Yesterday, when a ray of sunlight briefly lit upon my desk, it took
every ounce of my strength to keep from ripping off my clothes and
curling up in the bright, warm spot next to the keyboard—a very, very abnormal response from a normally sun-phobic redhead. Clearly, I could use a good mood-enhancer, and short of a full day of sunlight, a cake—or eight—will do.
The holidays may have been a two-week parade of excess, but no amount of food fatigue
can keep me from dessert. Anyway, for all its caloric riches, Christmas
offers little in the cake department, a deficiency that has not been
lost on my sweet tooth. No holiday cookie, candy, tart, pudding, or pie
can replicate the gustatory experience of a good piece of cake—moist but crumbly, dense but spongy, simple but profoundly satisfying.
And to boot, cake is uniquely well-suited to sopping up nearly
anything: tea, coffee, port, or, if it strikes your fancy and your city,
precipitation. I feel only justified, then, in availing myself of a
stash of sugar, butter, and almonds and remedying the situation with a
few dainty grape-freckled almond cakes.
Coarse-crumbed,
delicate, and tender to the tooth, these cakes make up in richness what
they lack in size. Subtly sweet but unabashedly buttery, they emerge
from the oven like little lumps of gold, palm-sized and promising.
With crisp edges and a moist, melting center, they take kindly to a
good dunking in something wet, warm, and soothing, and even, maybe, to a
deluge.
Red-Grape-and-Almond Butter Cakes
Inspired by Gourmet, October 2003
These cakes are a homey riff on the French financier, a small butter- and almond-rich cake baked in a rectangular mold. Gourmet’s
version of this recipe called for baking these cakes in and eating them
from 4 small, shallow gratin dishes, but I wanted something even
smaller, something able to be eaten out of hand or nestled into the lip
of a saucer, next to a teacup. I suppose I could have gone traditional
and used financier molds, but because I don’t have any, I
reached for the muffin tin. The method here yields 8 round cakes,
perfect for an afternoon snack or light dessert, dunked in tea, coffee,
or plain steamed milk, or maybe with a glass of ruby or vintage port.
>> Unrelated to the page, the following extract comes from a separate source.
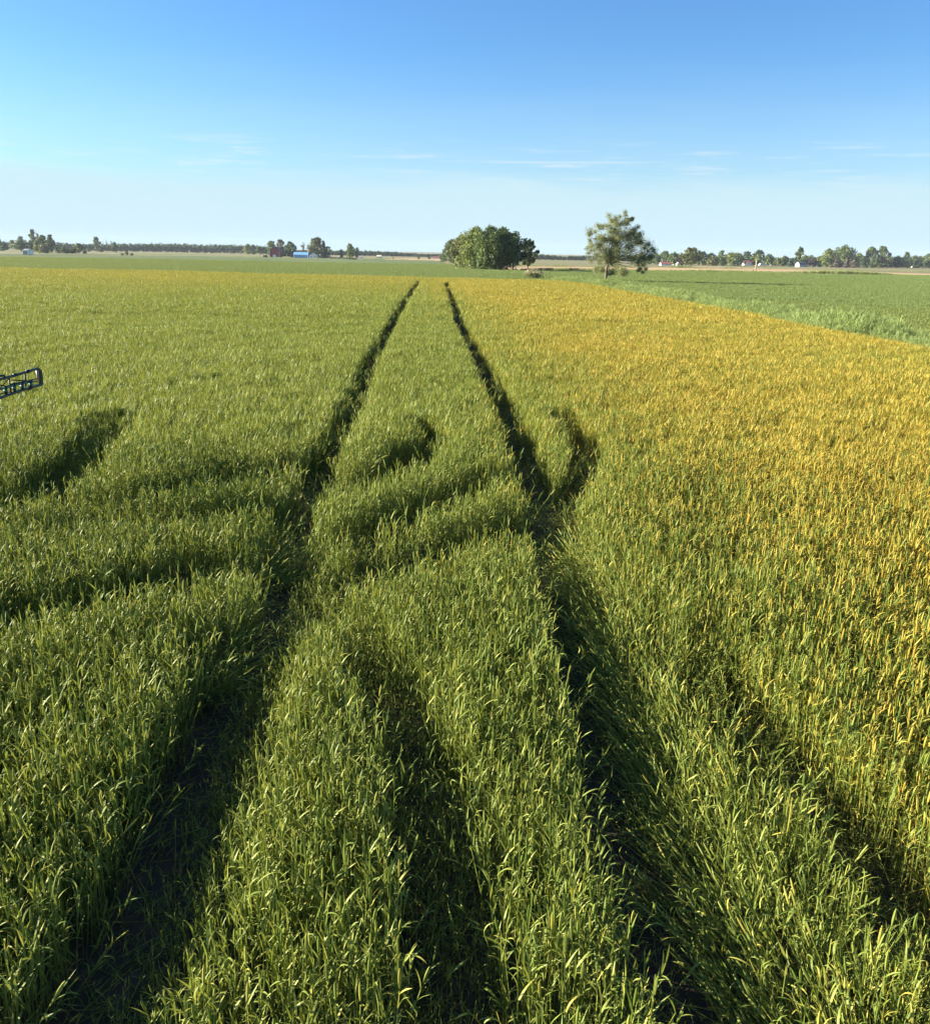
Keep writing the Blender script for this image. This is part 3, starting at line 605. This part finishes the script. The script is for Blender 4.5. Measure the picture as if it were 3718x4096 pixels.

For variety, try using different seasonal fruits: wedges of ripe plum or
apricot, for example, will be on my list for next summer.
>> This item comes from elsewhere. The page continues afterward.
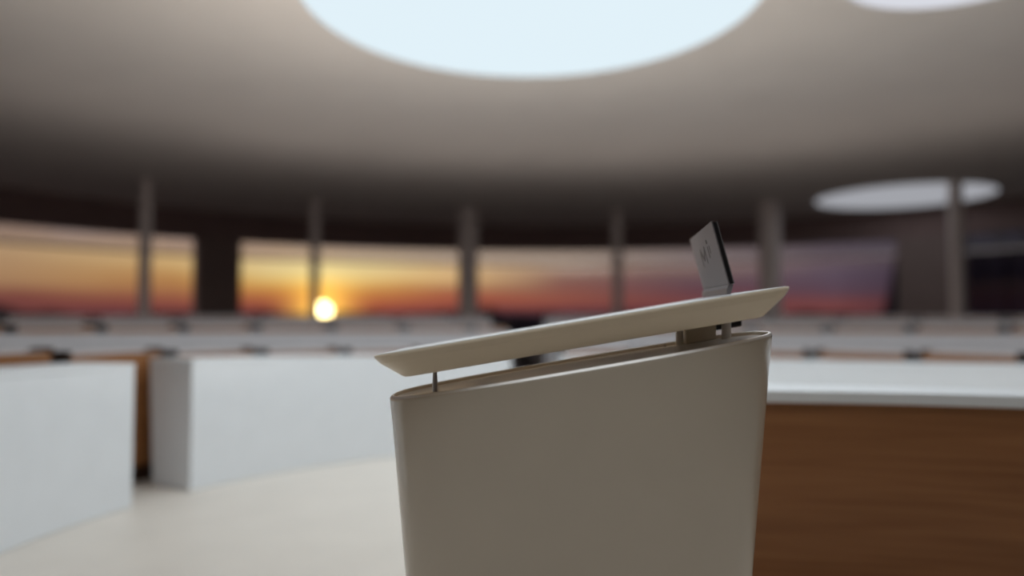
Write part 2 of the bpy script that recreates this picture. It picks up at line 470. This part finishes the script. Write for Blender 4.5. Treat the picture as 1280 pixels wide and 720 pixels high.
# ---------------------------------------------------------------- small tilted screen on the board
N0 = Vector((.521, 1.725)); N1 = Vector((.584, 2.19))
wdir = (N1-N0); SW = wdir.length; wdir.normalize()
rz = math.atan2(wdir.y, wdir.x)
base = Vector((N0.x, N0.y, plane(N0.x, CN)+cross(N0.y)+.0046))
zf = plane(N1.x, CN)+cross(N1.y)+.0046
scr = empty('display_screen', base, rz)      # local +x runs along its width, local +y points to the lectern's low end
tag(scr, 'slim grey tilted display screen on a hinge foot, at the raised end of the lectern', 'screen')
pitch = -(zf-base.z)/SW
scr.rotation_euler = (0, pitch, rz)
# section in local (y, z): foot, then the leaning lid
k = math.tan(math.radians(14.5))
def prism(name, sect, mat, x0=0.0, x1=SW, bevel=0.0):
    bm = bmesh.new(); loop_bridge(bm, [[(x, y, z) for y, z in sect] for x in (x0, x1)])
    return link(name, bm, mat, scr, bevel=bevel)
z1, z2 = .025, .176
prism('hinge_foot', [(.006, 0), (-.004, 0), (-.0075, .012), (-.0105, z1-.002), (.000, z1), (.005, .014)], M['screen_shell'], .003, SW-.003, .0012)
def lid(d0, d1, za, zb):
    return [(d0+k*(za-z1), za), (d1+k*(za-z1), za), (d1+k*(zb-z1), zb), (d0+k*(zb-z1), zb)]
shell = prism('back_shell', lid(-.001, .0022, z1-.001, z2), M['screen_shell'], bevel=.0008)
prism('display_panel', lid(-.0105, -.001, z1, z2-.002), M['black'], .0008, SW-.0008)
prism('bezel', lid(-.0125, -.0105, z1, z2), M['screen_shell'], 0, SW)
# the dark emblem on the back of the screen: strokes drawn on the shell (u along width, v up)
bm = bmesh.new()
def stroke(u0, v0, u1, v1, w):
    d = Vector((u1-u0, v1-v0)); L = d.length; d.normalize(); n = Vector((-d.y, d.x))*w/2
    q = [Vector((u0, v0))+n, Vector((u0, v0))-n, Vector((u1, v1))-n, Vector((u1, v1))+n]
    loop_bridge(bm, [[(p.x, o+k*(p.y-z1), p.y) for p in q] for o in (.0021, .0028)])
for s in ((.315, .128, .315, .082, .008), (.315, .128, .27, .100, .010), (.27, .100, .225, .130, .010), (.225, .130, .225, .088, .006),
          (.165, .128, .165, .098, .007), (.172, .140, .152, .140, .010), (.135, .128, .135, .108, .006)):
    stroke(*s)
mk = link('emblem', bm, M['screen_mark'], scr); mk['label'] = 'small dark emblem of strokes on the grey shell'

# ---------------------------------------------------------------- land outside
def hill_ring():
    bm = bmesh.new(); n = 260; loops = []
    for i in range(n+1):
        az = math.radians(-58+116*i/n)       # 0 = straight ahead, + to the right
        deg = math.degrees(az)
        h = 1.5+.8*math.sin(deg*.9)+.5*math.sin(deg*2.3+1)
        h += 5.0*math.exp(-((deg+36.5)/1.6)**2)
        h += 4.5*math.exp(-((deg+1.8)/.9)**2)
        if deg > 27.3:
            h += 31*min(1, (deg-27.3)/1.1)+2.5*math.sin(deg*5)+1.5*math.sin(deg*11)
        s, c = math.sin(az), math.cos(az)
        row = []
        for r, z in ((300, -40), (330, h*.6-2), (345, h), (380, h*.8), (420, -40)):
            row.append((r*s, r*c, z+EYE-.6 if z > -40 else z))
        loops.append(row)
    loop_bridge(bm, loops)
    return link('hills', bm, M['hill'])
tag(hill_ring(), kind='structure')
bm = bmesh.new()
loop_bridge(bm, [[(600*math.cos(2*PI*i/48), 600*math.sin(2*PI*i/48), z) for i in range(48)] for z in (-42, -40)])
tag(link('ground', bm, M['hill']), kind='structure')

# ---------------------------------------------------------------- sky
world = bpy.data.worlds.new('sunset'); bpy.context.scene.world = world; world.use_nodes = True
nt = world.node_tree; nt.nodes.clear()
N = nt.nodes.new; L = nt.links.new
out = N('ShaderNodeOutputWorld'); bg = N('ShaderNodeBackground'); L(bg.outputs[0], out.inputs[0])
tc = N('ShaderNodeTexCoord'); sep = N('ShaderNodeSeparateXYZ'); L(tc.outputs['Generated'], sep.inputs[0])
def math_node(op, a=None, b=None, c=None, clamp=False):
    m = N('ShaderNodeMath'); m.operation = op; m.use_clamp = clamp
    for i, v in enumerate((a, b, c)):
        if v is None: continue
        if isinstance(v, (int, float)): m.inputs[i].default_value = v
        else: L(v, m.inputs[i])
    return m.outputs[0]
X, Y, Z = sep.outputs
az = math_node('ARCTAN2', X, Y)                       # azimuth, + right
hyp = math_node('SQRT', math_node('ADD', math_node('MULTIPLY', X, X), math_node('MULTIPLY', Y, Y)))
el = math_node('ARCTAN2', Z, hyp)
# soft cloud streaks bend the elevation
mp = N('ShaderNodeCombineXYZ'); L(math_node('MULTIPLY', az, 3.0), mp.inputs[0]); L(math_node('MULTIPLY', el, 34.0), mp.inputs[1])
nz = N('ShaderNodeTexNoise'); nz.inputs['Scale'].default_value = 1.3; nz.inputs['Detail'].default_value = 5; nz.inputs['Roughness'].default_value = .55
L(mp.outputs[0], nz.inputs['Vector'])
warp = math_node('MULTIPLY', math_node('SUBTRACT', nz.outputs['Fac'], .5), .038)
ev = math_node('DIVIDE', math_node('ADD', el, warp), math.atan(140/F), clamp=True)   # 0..1 over 140 px
def ramp(keys):
    r = N('ShaderNodeValToRGB'); cr = r.color_ramp
    while len(cr.elements) < len(keys): cr.elements.new(.5)
    for e, (p, c) in zip(cr.elements, keys):
        e.position = p/140; e.color = lin(c)+(1,)
    L(ev, r.inputs['Fac']); return r.outputs['Color']
ramps = [
    (-35.0, ramp([(0, (70, 52, 62)), (7, (108, 60, 62)), (20, (130, 76, 65)), (45, (172, 134, 98)), (70, (184, 152, 116)), (90, (160, 132, 116)), (98, (186, 174, 176)), (140, (190, 180, 184))])),
    (-25.0, ramp([(0, (74, 54, 64)), (7, (118, 62, 64)), (20, (150, 86, 68)), (42, (190, 140, 84)), (66, (214, 180, 124)), (82, (192, 156, 126)), (92, (194, 178, 178)), (140, (192, 182, 186))])),
    (-15.0, ramp([(0, (90, 60, 66)), (6, (128, 66, 64)), (18, (182, 92, 60)), (34, (242, 180, 84)), (48, (247, 218, 138)), (62, (246, 226, 164)), (74, (226, 190, 148)), (84, (206, 182, 168)), (140, (196, 180, 178))])),
    (-5.0, ramp([(0, (80, 56, 66)), (6, (112, 62, 64)), (18, (176, 92, 68)), (32, (168, 106, 76)), (46, (228, 190, 132)), (60, (214, 178, 132)), (72, (206, 182, 160)), (140, (190, 172, 166))])),
    (4.0, ramp([(0, (72, 52, 64)), (6, (100, 56, 64)), (15, (148, 80, 66)), (30, (142, 86, 74)), (46, (136, 100, 92)), (56, (158, 126, 108)), (70, (194, 172, 154)), (140, (170, 156, 152))])),
    (14.0, ramp([(0, (72, 52, 64)), (6, (100, 56, 64)), (14, (126, 68, 64)), (28, (100, 68, 76)), (46, (104, 80, 86)), (56, (128, 102, 96)), (72, (150, 134, 132)), (140, (132, 122, 130))])),
    (24.0, ramp([(0, (84, 56, 66)), (12, (122, 68, 66)), (26, (92, 68, 80)), (50, (92, 78, 92)), (66, (106, 88, 94)), (90, (92, 84, 98)), (140, (86, 80, 98))])),
    (34.0, ramp([(0, (30, 22, 34)), (30, (26, 22, 36)), (140, (40, 38, 56))])),
]
col = ramps[0][1]
for (a0, _), (a1, c1) in zip(ramps[:-1], ramps[1:]):
    mr = N('ShaderNodeMapRange'); mr.clamp = True
    mr.inputs['From Min'].default_value = math.radians(a0); mr.inputs['From Max'].default_value = math.radians(a1)
    L(az, mr.inputs['Value'])
    mx = N('ShaderNodeMix'); mx.data_type = 'RGBA'; L(mr.outputs[0], mx.inputs['Factor']); L(col, mx.inputs['A']); L(c1, mx.inputs['B'])
    col = mx.outputs['Result']
# sun disc and glow
sd = Vector(((403-640)/F, 1, (HOR-389)/F)).normalized()
dt = N('ShaderNodeVectorMath'); dt.operation = 'DOT_PRODUCT'; L(tc.outputs['Generated'], dt.inputs[0]); dt.inputs[1].default_value = sd
ang = math_node('ARCCOSINE', math_node('MINIMUM', dt.outputs['Value'], 1.0))
disc = math_node('LESS_THAN', ang, math.radians(.60))
g1 = math_node('POWER', math_node('MULTIPLY_ADD', ang, -1/math.radians(5.0), 1.0, clamp=True), 3.0)
def addc(base, fac, c):
    mx = N('ShaderNodeMix'); mx.data_type = 'RGBA'; mx.blend_type = 'ADD'
    L(fac, mx.inputs['Factor']); L(base, mx.inputs['A']); mx.inputs['B'].default_value = c+(1,); return mx.outputs['Result']
col = addc(col, g1, (2.0, 1.25, .16))
vm = N('ShaderNodeVectorMath'); vm.operation = 'SCALE'; vm.inputs[0].default_value = (9.0, 7.5, 3.6); L(disc, vm.inputs['Scale'])
va = N('ShaderNodeVectorMath'); va.operation = 'ADD'; L(col, va.inputs[0]); L(vm.outputs[0], va.inputs[1])
L(va.outputs[0], bg.inputs['Color']); bg.inputs['Strength'].default_value = 1.0

# ---------------------------------------------------------------- camera
cam = bpy.data.cameras.new('camera'); co = bpy.data.objects.new('camera', cam); C.objects.link(co)
cam.sensor_width = 36; cam.lens = F/1280*36
co.location = (0, 0, EYE); co.rotation_euler = (PI/2+math.atan((HOR-360)/F), 0, 0)
cam.dof.use_dof = True; cam.dof.focus_distance = 1.85; cam.dof.aperture_fstop = .52
cam.clip_end = 2000
sc = bpy.context.scene; sc.camera = co
sc.view_settings.view_transform = 'Standard'; sc.view_settings.look = 'None'
sc.view_settings.gamma = 1; sc.view_settings.exposure = 0; sc.view_settings.use_curve_mapping = False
¾ cup whole blanched almonds
½ cup granulated sugar
1 stick (½ cup) unsalted butter, at room temperature
¾ tsp pure vanilla extract
2 large eggs
1/3 cup unbleached all-purpose flour
1/8 tsp salt
A handful of seedless red or black grapes, halved
Preheat
the oven to 400 degrees Fahrenheit, and set a rack to the middle
position. Butter or spray 8 wells of a 12-well ½-cup muffin tin.
In
the bowl of a food processor, pulse half of the almonds with 1 Tbs of
the sugar until very finely ground and powdery. Transfer the ground
almonds to a small bowl, and repeat with the remaining almonds and 1
more Tbs of the sugar.
In a large mixing bowl, beat together the
butter and remaining 6 Tbs sugar with an electric mixer set to high
speed. When the butter and sugar mixture is fluffy and pale yellow, beat
in the vanilla. Add the eggs one at a time, beating well after each
addition. Reduce the mixer speed to low, and beat in the ground almonds,
flour, and salt, mixing until just combined. Do not overmix.
Divide
the batter evenly among the 8 prepared muffin wells. Press the halved
grapes lightly into the batter, distributing them evenly among the 8
cakes. Slide the pan into the oven, and bake the cakes until they are
firm and pale golden with slightly darker edges, about 15-20 minutes. If
the cakes appear to be browning too quickly at the edges, tent the pan
lightly with a sheet of aluminum foil.
Cool the cakes for 10 minutes in the pan; then remove them to a rack to continue cooling. Serve warm or at room temperature.